Its business activity comprises:
• Manufacture and supply of optical fibers, fiber optic cables, copper telecom cables,
structured data cables, ADSL2+ modems.
• Manufacture and supply of power transmission conductors, aluminum & alloy rods.
• Telecom integration projects & managed services.
􀂄 Investment Theme
SOTL is likely to grow significantly over the next few years (led by strong demand
drivers and capacity expansion) as its core business operations are poised to enjoy best
of both worlds - strong demand for optical fiber with expanding wireless subscriber base
& increasing internet usage and large spending on power T&D. SOTL’s core earnings are
likely to post a 38% CAGR over FY09-12E (on revenue-mix shift, economies of scale and
lower financing cost) with return ratios in excess of 20% and INR 8.5 bn CFO (over
FY10-12E). We believe SOTL has an advantage over its global and local peers because of
its lowest cost structure (integrated manufacturing facilities), competitive technology and
continued thrust on technology up-gradation, which enable it to earn better EBITDA
margins relative to peers. Integrated manufacturing operations, in our view, are likely to
be the biggest strength that SOTL can leverage over the medium term.
􀂄 Key Risks
Currency fluctuations risk: SOTL’s earnings in FY09 were severely impacted by
adverse foreign currency movements on its foreign denominated debt. Given that ~30%
of its revenues come from exports and one-third of its current debt is foreign
denominated, the company’s operations are exposed to international currency
movements.
Technology up-gradation: Optical fiber, at least, currently is the most efficient way of
transferring high bandwidth data.
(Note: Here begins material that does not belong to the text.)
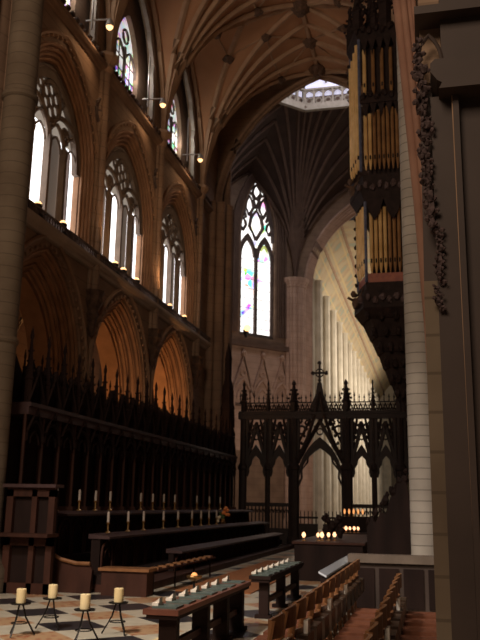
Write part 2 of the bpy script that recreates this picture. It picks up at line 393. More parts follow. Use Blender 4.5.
# ------------------------------------------------------------------ gallery windows (1-3) and clerestory windows (4-6)
def ring(mb, u, w_, v, r, t, n=12, ph=0):
    mb.tube([(u+r*math.cos(2*PI*k/n+ph), w_, v+r*math.sin(2*PI*k/n+ph)) for k in range(n+1)], t, 5)
for i, yc in enumerate(BAYS):
    wn = struct('window_%d' % (i+1))
    a = 1.88; wd = .30; vs_ = 10.6; top = 2.25
    mb = MB(south)                                        # tracery: four lights, cusped heads, big rose of quatrefoils
    lw = 2*a/4
    for k in (-1, 0, 1):
        mb.box(yc+k*lw-.06, yc+k*lw+.06, wd-.09, wd+.09, 8.2, 11.0)
    for k in range(4):
        uc = yc-a+lw*(k+.5)
        for q in (0,):
            mb.tube([(uc+x, wd, 10.9+z) for x, z in parch(lw/2, .62, 5)], .055, 5)
            mb.tube([(uc+x, wd, 10.8+z) for x, z in parch(lw/3.2, .36, 4)], .035, 5)
    for k in (-1, 1):
        mb.tube([(yc+k*a/2+x, wd, 10.9+z) for x, z in parch(a/2, .95, 6)], .075, 5)
        ring(mb, yc+k*a/2, wd, 11.42, .18, .05)
        for q in range(4): ring(mb, yc+k*a/2+.12*math.cos(q*PI/2), wd, 11.42+.12*math.sin(q*PI/2), .1, .03, 6)
    ring(mb, yc, wd, 11.98, .52, .07, 16)
    for q in range(6):
        an = q*PI/3+PI/6; ring(mb, yc+.32*math.cos(an), wd, 11.98+.32*math.sin(an), .17, .045, 8)
    ring(mb, yc, wd, 11.98, .16, .05, 8)
    for k in (-1, 1):
        ring(mb, yc+k*.98, wd, 11.35, .17, .05, 8); ring(mb, yc+k*.62, wd, 12.2, .13, .04, 8)
    mb.tube([(yc+x, wd, vs_+z) for x, z in parch(a, top, 9)], .09, 6)
    o = [(yc+x, vs_+z) for x, z in parch(a+.08, top+.1, 10)]; q = [(yc+x, vs_+z) for x, z in parch(a-.2, top-.28, 10)]
    mb.band(o, q, wd-.06, wd+.1)
    mb.build('tracery', M['tracery_dark'], wn)
    # outer wall of the gallery with its own glazed lancets and faintly glowing panes for wall
    for k, (u0, u1, mt) in enumerate(((-1.88, -.94, 'wall_glow'), (-.94, 0, 'day'), (0, .94, 'wall_glow'), (.94, 1.88, 'day'))):
        pts = []
        q = MB(south)
        nn = 8; lo = [(yc+u0+(u1-u0)*j/nn, 8.2) for j in range(nn+1)]; hi = []
        for uu, _ in lo:
            x = abs(uu-yc); Rr = (a*a+top*top)/(2*a); cx = Rr-a
            hi.append((uu, vs_ + math.sqrt(max(0, Rr*Rr-(x+cx)**2)) if k == 99 else 11.25))
        q.band(hi, lo, .42, .45); q.build('glass_pane', M[mt], wn)
    q = MB(south)                                           # upper part of the glazing, dimmer masonry behind the rose
    q.prism([(yc-a, 11.25), (yc-a*.97, 11.25)][:1] + [(yc+x, vs_+z+.1) for x, z in parch(a, top) if vs_+z+.1 > 11.3] + [(yc+a, 11.25)], .42, .45)
    q.build('rose_glazing', M['rose'] if 'rose' in M else M.setdefault('rose', emis_mat('dull_rose_glass', (.60, .52, .43), .42)), wn)
    q = MB(south); q.box(yc+1.38, yc+1.44, .34, .41, 8.2, 11.1); q.build('mullion', M['lead'], wn)
for i, yc in enumerate(BAYS):
    wn = struct('window_%d' % (i+4))
    yo = yc+.25; a = 1.0
    light('clerestory_daylight', 'POINT', (XW-.28, yc+.9, 16.2), 22, (1, .95, .88), .15)
    mb = MB(south)
    arch_wall(mb, yc-HB, yc+HB, 14.35, 21.6, yo, a, 16.4, 1.7, .42, .7)
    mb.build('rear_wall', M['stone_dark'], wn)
    mb = MB(south)
    mb.prism([(yo-a, 14.3)] + [(yo+x, 16.4+z) for x, z in parch(a, 1.7)] + [(yo+a, 14.3)], .6, .63)
    mb.build('stained_glass', M['stained_cl'], wn)
    mb = MB(south)
    mb.box(yo-.06, yo+.06, .5, .58, 14.3, 16.9)
    mb.tube([(yo-.5, .54, 14.3), (yo-.5, .54, 16.8)], .025, 4); mb.tube([(yo+.5, .54, 14.3), (yo+.5, .54, 16.8)], .025, 4)
    for k in (-1, 1): mb.tube([(yo+k*a/2+x, .54, 16.2+z) for x, z in parch(a/2, .7, 5)], .05, 5)
    ring(mb, yo, .54, 17.3, .24, .05)
    for k in range(4): mb.box(yo-a, yo+a, .55, .58, 14.9+.5*k-.015, 14.9+.5*k+.015)
    mb.build('tracery', M['lead'], wn)
    mb = MB(south)                                          # pale cusped inner arch of the wall passage
    o = [(yc-1.98, 14.3)] + [(yc+x, 16.2+z) for x, z in parch(1.98, 3.17)] + [(yc+1.98, 14.3)]
    inn = [(yc-1.78, 14.3)] + [(yc+x*(.88 + .05*math.sin(k*2.1)), 16.2+z*.9) for k, (x, z) in enumerate(parch(1.98, 3.17))] + [(yc+1.78, 14.3)]
    mb.band(o, inn, .0, .14)
    mb.build('inner_arch', M['tracery'], wn)

# ------------------------------------------------------------------ vaults
def fan(mbw, A, path, n=14):
    rows = []
    for P in path:                                          # circular-arc ribs: vertical at the springing
        row = []; D = math.hypot(P[0]-A[0], P[1]-A[1]); H = P[2]-A[2]
        for k in range(n+1):
            if H > D:
                Rr = (D*D+H*H)/(2*D); th = math.asin(H/Rr)*k/n; x = (Rr-Rr*math.cos(th))/D; z = Rr*math.sin(th)
            else: x = 1-math.cos(PI/2*k/n); z = H*math.sin(PI/2*k/n)
            row.append((A[0]+(P[0]-A[0])*x, A[1]+(P[1]-A[1])*x, A[2]+z))
        rows.append(row)
    m = len(rows); vs = [q for r in rows for q in r]
    fs = [(i*(n+1)+k, (i+1)*(n+1)+k, (i+1)*(n+1)+k+1, i*(n+1)+k+1) for i in range(m-1) for k in range(n)]
    mbw.add(vs, fs); return rows
def lerp(a, b, t): return tuple(a[i]+(b[i]-a[i])*t for i in range(3))
def path_of(pts, seg):
    out = []
    for i in range(len(pts)-1):
        for k in range(seg[i]): out.append(lerp(pts[i], pts[i+1], k/seg[i]))
    out.append(pts[-1]); return out
XC, XN, ZS, ZR = -4.4, .4, 14.6, 21.2
ceil = struct('ceiling')
web = MB(); nodes = set()
for yp in (4.7, 9.9, 15.1, 20.32, 25.5, 30.7):
    for xs, sgn in ((XW+.15, 1), (XN-.15, -1)):
        y0, y1 = yp-2.61, yp+2.61
        if yp > 30: y1 = 33.4
        pts = [(xs-.1*sgn, y0, 20.2), (XC, y0, ZR), (XC, y1, ZR), (xs-.1*sgn, y1, 20.2)]
        seg = (4, 4, 4) if yp < 30 else (4, 4, 4)
        rows = fan(web, (xs, yp, ZS), path_of(pts, seg))
        for r in [rows[q] for q in (0, 2, 4, 5, 6, 7, 8, 10, 12)]:
            mb = MB(); mb.tube([(q[0], q[1], q[2]-.05) for q in r], .12, 5)
            mb.build('rib', M['rib'], ceil, smooth=True, kind=None)
        # tierceron nodes along the cone
        for ri in (2, 4, 6, 8, 10):
            q = rows[ri][11]; nodes.add(tuple(round(v, 2) for v in q))
        mb = MB()                                           # liernes joining the tiercerons
        z_ = [rows[2][14], rows[4][11], rows[6][14]]
        mb.tube([rows[2][14], rows[4][11], rows[6][11], rows[8][11], rows[10][14]], .06, 5)
        mb.tube([rows[4][11], rows[6][14], rows[8][11]], .06, 5)
        mb.tube([rows[1][14], rows[2][11], rows[4][11]], .05, 5); mb.tube([rows[11][14], rows[10][11], rows[8][11]], .05, 5)
        mb.build('lierne', M['rib'], ceil)
        for ri in (2, 4, 8, 10):
            if yp > 10: MB().blob(tuple(v-(.08 if i == 2 else 0) for i, v in enumerate(rows[ri][11])), .25, .7, 8, .2).build('boss', M['boss'], ceil)
wb = web.build('vault_web', M['web'], ceil, smooth=True)
mb = MB(); mb.tube([(XC, 1.7, ZR-.05), (XC, 33.4, ZR-.05)], .11, 6)
mb.build('ridge_rib', M['rib'], ceil)
for k, y in enumerate([12.5, 15.1, 17.7, 20.32, 22.9, 25.5, 28.1, 30.7, 33.0]):
    b = MB().blob((XC, y, ZR-.15), .46 if k % 2 == 0 else .34, .7, 9, .2); b.build('ridge_boss', M['boss'], ceil)
    mb = MB(); mb.tube([(XW+.15, y, 20.1), (XC, y, ZR-.05), (XN-.15, y, 20.1)], .08, 5) if k % 2 == 0 else None
    if mb.v: mb.build('transverse_ridge', M['rib'], ceil)

# ------------------------------------------------------------------ west arch of the choir, octagon, nave
pw = struct('wall_west_arch', (0, 0, 0)); pw.name = 'wall_choir_end'
mb = MB()
for cx, cy, r in ((-9.25, 33.3, .55), (-8.75, 32.75, .22), (-8.5, 33.2, .20), (-8.55, 33.65, .2), (-9.1, 32.55, .2), (-8.85, 34.05, .22), (-9.45, 32.5, .16)):
    mb.lathe((cx, cy, 0), [(r+.12, 0), (r+.12, .5), (r, .7), (r, 14.8)], 12)
    mb.lathe((.8+(-8.8-cx)+.0, cy, 0), [(r, 0), (r, 15.3)], 10)
mb.build('pier', M['stone_dark'], pw, smooth=True)
mb = MB()
for k in range(2):
    a0 = 4.78-.07*k; zz = 14.6
    mb.tube([(XC+x, 33.45+.2*k, zz+z) for x, z in parch(a0, 6.55-.07*k, 14)], .13, 7)
mb.build('great_arch', M['stone_dark'], pw, smooth=True)
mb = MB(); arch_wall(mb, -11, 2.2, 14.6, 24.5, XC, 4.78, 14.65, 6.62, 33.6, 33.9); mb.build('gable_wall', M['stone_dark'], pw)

oc = struct('wall_octagon')
P8 = [(-9.5, 34.6), (-15.3, 40.2), (-15.3, 50.6), (-9.42, 56.8), (.4, 56.8), (6.5, 50.6), (6.5, 40.2), (.7, 34.6)]
def span_xf(p, q):
    u = Vector((q[0]-p[0], q[1]-p[1], 0)); L = u.length; u.normalize(); nrm = Vector((-u.y, u.x, 0))
    return (lambda t: tuple(Vector((p[0], p[1], 0)) + u*t[0] + nrm*t[1] + Vector((0, 0, t[2])))), L
# south-west diagonal: big window over blind arcading
xf, L = span_xf(P8[3], P8[2]); nsign = 1
probe = Vector(xf((L/2, 1, 0)));
if (probe - Vector((XC, 45, 0))).length < (Vector(xf((L/2, 0, 0))) - Vector((XC, 45, 0))).length: nsign = -1
WUC, WA = 3.25, 1.52
def oxf(t): return xf((t[0], t[1]*nsign, t[2]))            # second axis = depth outward
mb = MB(oxf)
arch_wall(mb, 0, L, 13.2, 28.5, WUC, WA, 20.6, 4.9, 0, .8); mb.box(0, L, 0, .8, 0, 13.2)
mb.build('masonry', M['stone_dark'], oc)
mb = MB(oxf)
for k in range(4): arch_roll(mb, WUC, WA+.22+.2*k, 13.4, 20.6, 5.1+.2*k, .09, .05-.08*k)
mb.box(.3, 6.3, -.35, .02, 12.4, 12.75); mb.box(.3, 6.3, -.2, .02, 8.2, 8.4)
mb.build('window_moulding', M['octrib'], oc, smooth=True)
mb = MB(oxf); mb.box(.3, 6.4, -.06, .0, 5.2, 12.4); mb.build('arcade_panel', M['pinkwall'], oc)
mb = MB(oxf)                                               # gabled niches under the sill
for k in range(3):
    uc = 1.2+1.65*k
    mb.tube([(uc-.75, -.15, 5.3), (uc-.75, -.15, 8.6)] + [(uc+x, -.15, 8.6+z) for x, z in parch(.75, 1.5, 6)] + [(uc+.75, -.15, 5.3)], .1, 6)
    mb.tube([(uc-.85, -.18, 9.2), (uc, -.18, 11.7), (uc+.85, -.18, 9.2)], .1, 5)
    mb.tube([(uc+x, -.12, 8.7+z) for x, z in parch(.45, .8, 5)], .07, 5)
    mb.blob((uc, -.2, 11.9), .2, 1.3); ring(mb, uc, -.1, 10.5, .22, .06, 8)
mb.build('blind_arcade', M['pinkwall'], oc, smooth=True)
wn = struct('window_7')
mb = MB(oxf)
mb.prism([(WUC-WA, 13.2)] + [(WUC+x, 20.6+z) for x, z in parch(WA, 4.9)] + [(WUC+WA, 13.2)], .42, .46)
mb.build('stained_glass', M['stained_oct'], wn)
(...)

Any technological innovation that could lead to more
efficient and better quality transfer of data will severely impact SOTL’s business
operations.
Commodity risk: Being largely a processor/convertor on power conductor business
where ~80% costs are related to commodity, SOTL’s power business is exposed to
adverse commodity price fluctuations.